BEGIN Provided data
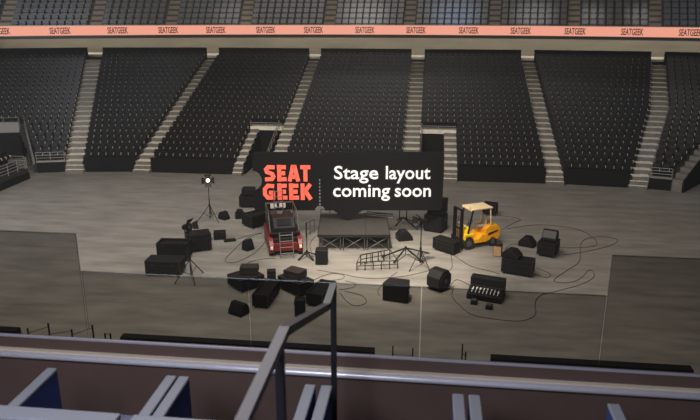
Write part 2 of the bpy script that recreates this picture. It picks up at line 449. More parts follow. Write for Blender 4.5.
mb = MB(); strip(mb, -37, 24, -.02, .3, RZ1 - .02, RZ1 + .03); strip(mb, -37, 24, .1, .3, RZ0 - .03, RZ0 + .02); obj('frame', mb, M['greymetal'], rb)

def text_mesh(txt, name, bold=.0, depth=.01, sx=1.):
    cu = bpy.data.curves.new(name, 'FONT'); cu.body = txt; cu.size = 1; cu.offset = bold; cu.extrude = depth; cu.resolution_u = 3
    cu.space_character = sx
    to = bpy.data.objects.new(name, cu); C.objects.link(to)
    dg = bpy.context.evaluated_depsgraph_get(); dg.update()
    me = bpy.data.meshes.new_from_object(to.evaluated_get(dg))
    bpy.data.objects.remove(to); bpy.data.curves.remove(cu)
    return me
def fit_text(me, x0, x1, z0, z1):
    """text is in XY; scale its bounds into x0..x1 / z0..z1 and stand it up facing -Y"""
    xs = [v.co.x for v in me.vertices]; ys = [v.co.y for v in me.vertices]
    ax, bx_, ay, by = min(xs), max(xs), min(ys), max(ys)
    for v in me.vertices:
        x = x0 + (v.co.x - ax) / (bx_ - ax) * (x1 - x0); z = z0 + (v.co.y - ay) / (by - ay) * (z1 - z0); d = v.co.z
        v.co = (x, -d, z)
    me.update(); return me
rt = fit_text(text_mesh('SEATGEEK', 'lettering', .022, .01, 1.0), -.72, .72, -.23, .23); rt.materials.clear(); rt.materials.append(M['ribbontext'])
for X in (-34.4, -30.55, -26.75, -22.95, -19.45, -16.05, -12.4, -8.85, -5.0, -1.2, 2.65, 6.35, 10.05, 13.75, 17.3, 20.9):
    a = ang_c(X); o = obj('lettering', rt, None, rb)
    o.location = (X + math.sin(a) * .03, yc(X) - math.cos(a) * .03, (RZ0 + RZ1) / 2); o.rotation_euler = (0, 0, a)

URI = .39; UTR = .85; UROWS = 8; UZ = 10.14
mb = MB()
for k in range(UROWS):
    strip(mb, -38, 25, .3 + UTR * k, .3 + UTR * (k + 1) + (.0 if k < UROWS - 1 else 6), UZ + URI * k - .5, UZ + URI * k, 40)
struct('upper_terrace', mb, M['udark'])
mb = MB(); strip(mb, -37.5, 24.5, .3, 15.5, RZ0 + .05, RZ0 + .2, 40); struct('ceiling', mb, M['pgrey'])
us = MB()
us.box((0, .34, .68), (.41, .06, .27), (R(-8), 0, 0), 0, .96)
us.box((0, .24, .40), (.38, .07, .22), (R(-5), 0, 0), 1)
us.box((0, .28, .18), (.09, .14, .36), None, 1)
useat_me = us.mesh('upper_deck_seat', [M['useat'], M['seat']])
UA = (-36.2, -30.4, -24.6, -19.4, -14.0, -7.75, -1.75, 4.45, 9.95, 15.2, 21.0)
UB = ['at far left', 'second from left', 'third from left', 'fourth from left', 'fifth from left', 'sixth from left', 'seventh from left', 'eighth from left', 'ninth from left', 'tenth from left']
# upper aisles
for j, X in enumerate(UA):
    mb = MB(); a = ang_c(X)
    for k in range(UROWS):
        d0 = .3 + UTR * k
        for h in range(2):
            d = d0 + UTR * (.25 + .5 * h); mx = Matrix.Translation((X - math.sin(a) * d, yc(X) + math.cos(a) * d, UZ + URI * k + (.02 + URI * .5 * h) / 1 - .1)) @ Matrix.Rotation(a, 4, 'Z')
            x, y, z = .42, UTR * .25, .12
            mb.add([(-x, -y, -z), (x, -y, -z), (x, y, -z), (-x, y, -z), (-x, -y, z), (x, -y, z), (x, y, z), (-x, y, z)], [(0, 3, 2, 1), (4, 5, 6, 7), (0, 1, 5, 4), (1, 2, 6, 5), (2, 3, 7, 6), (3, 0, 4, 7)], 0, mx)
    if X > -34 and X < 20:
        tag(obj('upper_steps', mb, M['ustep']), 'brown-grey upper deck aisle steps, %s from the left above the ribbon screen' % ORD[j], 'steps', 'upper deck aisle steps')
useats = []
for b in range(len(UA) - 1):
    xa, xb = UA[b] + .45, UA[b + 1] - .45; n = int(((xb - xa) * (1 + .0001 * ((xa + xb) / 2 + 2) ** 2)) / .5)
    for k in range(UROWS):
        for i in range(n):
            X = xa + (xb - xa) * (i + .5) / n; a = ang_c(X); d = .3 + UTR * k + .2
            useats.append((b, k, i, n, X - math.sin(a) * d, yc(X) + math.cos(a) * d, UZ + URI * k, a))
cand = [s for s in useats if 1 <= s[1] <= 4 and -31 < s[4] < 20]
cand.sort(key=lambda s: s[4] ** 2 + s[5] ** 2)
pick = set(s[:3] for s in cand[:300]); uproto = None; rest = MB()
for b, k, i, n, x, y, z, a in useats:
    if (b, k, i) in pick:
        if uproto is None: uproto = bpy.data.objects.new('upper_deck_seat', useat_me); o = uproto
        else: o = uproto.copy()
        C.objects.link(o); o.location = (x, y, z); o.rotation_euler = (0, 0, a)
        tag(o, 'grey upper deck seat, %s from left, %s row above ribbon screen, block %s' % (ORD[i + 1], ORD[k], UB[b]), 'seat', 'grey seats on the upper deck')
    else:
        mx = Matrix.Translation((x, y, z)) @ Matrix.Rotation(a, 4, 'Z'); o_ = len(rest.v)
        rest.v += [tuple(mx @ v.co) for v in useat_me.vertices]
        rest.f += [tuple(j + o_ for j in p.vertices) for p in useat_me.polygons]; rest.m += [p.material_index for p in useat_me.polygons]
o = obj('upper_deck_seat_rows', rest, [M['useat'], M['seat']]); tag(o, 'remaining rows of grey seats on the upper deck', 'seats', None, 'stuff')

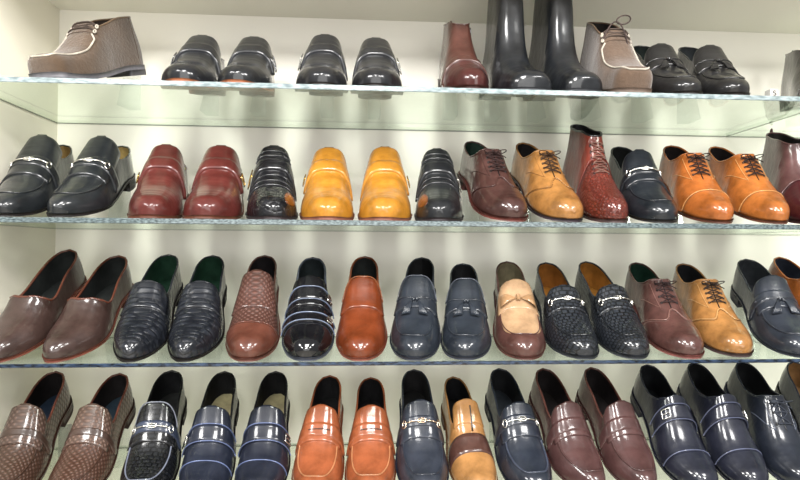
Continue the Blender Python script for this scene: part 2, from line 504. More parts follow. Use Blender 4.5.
END Provided data
Restate the whole of the material word for word without the pictures.

Response for this exercise -
Write part 2 of the bpy script that recreates this picture. It picks up at line 449. More parts follow. Write for Blender 4.5.
mb = MB(); strip(mb, -37, 24, -.02, .3, RZ1 - .02, RZ1 + .03); strip(mb, -37, 24, .1, .3, RZ0 - .03, RZ0 + .02); obj('frame', mb, M['greymetal'], rb)

def text_mesh(txt, name, bold=.0, depth=.01, sx=1.):
    cu = bpy.data.curves.new(name, 'FONT'); cu.body = txt; cu.size = 1; cu.offset = bold; cu.extrude = depth; cu.resolution_u = 3
    cu.space_character = sx
    to = bpy.data.objects.new(name, cu); C.objects.link(to)
    dg = bpy.context.evaluated_depsgraph_get(); dg.update()
    me = bpy.data.meshes.new_from_object(to.evaluated_get(dg))
    bpy.data.objects.remove(to); bpy.data.curves.remove(cu)
    return me
def fit_text(me, x0, x1, z0, z1):
    """text is in XY; scale its bounds into x0..x1 / z0..z1 and stand it up facing -Y"""
    xs = [v.co.x for v in me.vertices]; ys = [v.co.y for v in me.vertices]
    ax, bx_, ay, by = min(xs), max(xs), min(ys), max(ys)
    for v in me.vertices:
        x = x0 + (v.co.x - ax) / (bx_ - ax) * (x1 - x0); z = z0 + (v.co.y - ay) / (by - ay) * (z1 - z0); d = v.co.z
        v.co = (x, -d, z)
    me.update(); return me
rt = fit_text(text_mesh('SEATGEEK', 'lettering', .022, .01, 1.0), -.72, .72, -.23, .23); rt.materials.clear(); rt.materials.append(M['ribbontext'])
for X in (-34.4, -30.55, -26.75, -22.95, -19.45, -16.05, -12.4, -8.85, -5.0, -1.2, 2.65, 6.35, 10.05, 13.75, 17.3, 20.9):
    a = ang_c(X); o = obj('lettering', rt, None, rb)
    o.location = (X + math.sin(a) * .03, yc(X) - math.cos(a) * .03, (RZ0 + RZ1) / 2); o.rotation_euler = (0, 0, a)

URI = .39; UTR = .85; UROWS = 8; UZ = 10.14
mb = MB()
for k in range(UROWS):
    strip(mb, -38, 25, .3 + UTR * k, .3 + UTR * (k + 1) + (.0 if k < UROWS - 1 else 6), UZ + URI * k - .5, UZ + URI * k, 40)
struct('upper_terrace', mb, M['udark'])
mb = MB(); strip(mb, -37.5, 24.5, .3, 15.5, RZ0 + .05, RZ0 + .2, 40); struct('ceiling', mb, M['pgrey'])
us = MB()
us.box((0, .34, .68), (.41, .06, .27), (R(-8), 0, 0), 0, .96)
us.box((0, .24, .40), (.38, .07, .22), (R(-5), 0, 0), 1)
us.box((0, .28, .18), (.09, .14, .36), None, 1)
useat_me = us.mesh('upper_deck_seat', [M['useat'], M['seat']])
UA = (-36.2, -30.4, -24.6, -19.4, -14.0, -7.75, -1.75, 4.45, 9.95, 15.2, 21.0)
UB = ['at far left', 'second from left', 'third from left', 'fourth from left', 'fifth from left', 'sixth from left', 'seventh from left', 'eighth from left', 'ninth from left', 'tenth from left']
# upper aisles
for j, X in enumerate(UA):
    mb = MB(); a = ang_c(X)
    for k in range(UROWS):
        d0 = .3 + UTR * k
        for h in range(2):
            d = d0 + UTR * (.25 + .5 * h); mx = Matrix.Translation((X - math.sin(a) * d, yc(X) + math.cos(a) * d, UZ + URI * k + (.02 + URI * .5 * h) / 1 - .1)) @ Matrix.Rotation(a, 4, 'Z')
            x, y, z = .42, UTR * .25, .12
            mb.add([(-x, -y, -z), (x, -y, -z), (x, y, -z), (-x, y, -z), (-x, -y, z), (x, -y, z), (x, y, z), (-x, y, z)], [(0, 3, 2, 1), (4, 5, 6, 7), (0, 1, 5, 4), (1, 2, 6, 5), (2, 3, 7, 6), (3, 0, 4, 7)], 0, mx)
    if X > -34 and X < 20:
        tag(obj('upper_steps', mb, M['ustep']), 'brown-grey upper deck aisle steps, %s from the left above the ribbon screen' % ORD[j], 'steps', 'upper deck aisle steps')
useats = []
for b in range(len(UA) - 1):
    xa, xb = UA[b] + .45, UA[b + 1] - .45; n = int(((xb - xa) * (1 + .0001 * ((xa + xb) / 2 + 2) ** 2)) / .5)
    for k in range(UROWS):
        for i in range(n):
            X = xa + (xb - xa) * (i + .5) / n; a = ang_c(X); d = .3 + UTR * k + .2
            useats.append((b, k, i, n, X - math.sin(a) * d, yc(X) + math.cos(a) * d, UZ + URI * k, a))
cand = [s for s in useats if 1 <= s[1] <= 4 and -31 < s[4] < 20]
cand.sort(key=lambda s: s[4] ** 2 + s[5] ** 2)
pick = set(s[:3] for s in cand[:300]); uproto = None; rest = MB()
for b, k, i, n, x, y, z, a in useats:
    if (b, k, i) in pick:
        if uproto is None: uproto = bpy.data.objects.new('upper_deck_seat', useat_me); o = uproto
        else: o = uproto.copy()
        C.objects.link(o); o.location = (x, y, z); o.rotation_euler = (0, 0, a)
        tag(o, 'grey upper deck seat, %s from left, %s row above ribbon screen, block %s' % (ORD[i + 1], ORD[k], UB[b]), 'seat', 'grey seats on the upper deck')
    else:
        mx = Matrix.Translation((x, y, z)) @ Matrix.Rotation(a, 4, 'Z'); o_ = len(rest.v)
        rest.v += [tuple(mx @ v.co) for v in useat_me.vertices]
        rest.f += [tuple(j + o_ for j in p.vertices) for p in useat_me.polygons]; rest.m += [p.material_index for p in useat_me.polygons]
o = obj('upper_deck_seat_rows', rest, [M['useat'], M['seat']]); tag(o, 'remaining rows of grey seats on the upper deck', 'seats', None, 'stuff')

Continue the Blender Python script for this scene: part 2, from line 504. More parts follow. Use Blender 4.5.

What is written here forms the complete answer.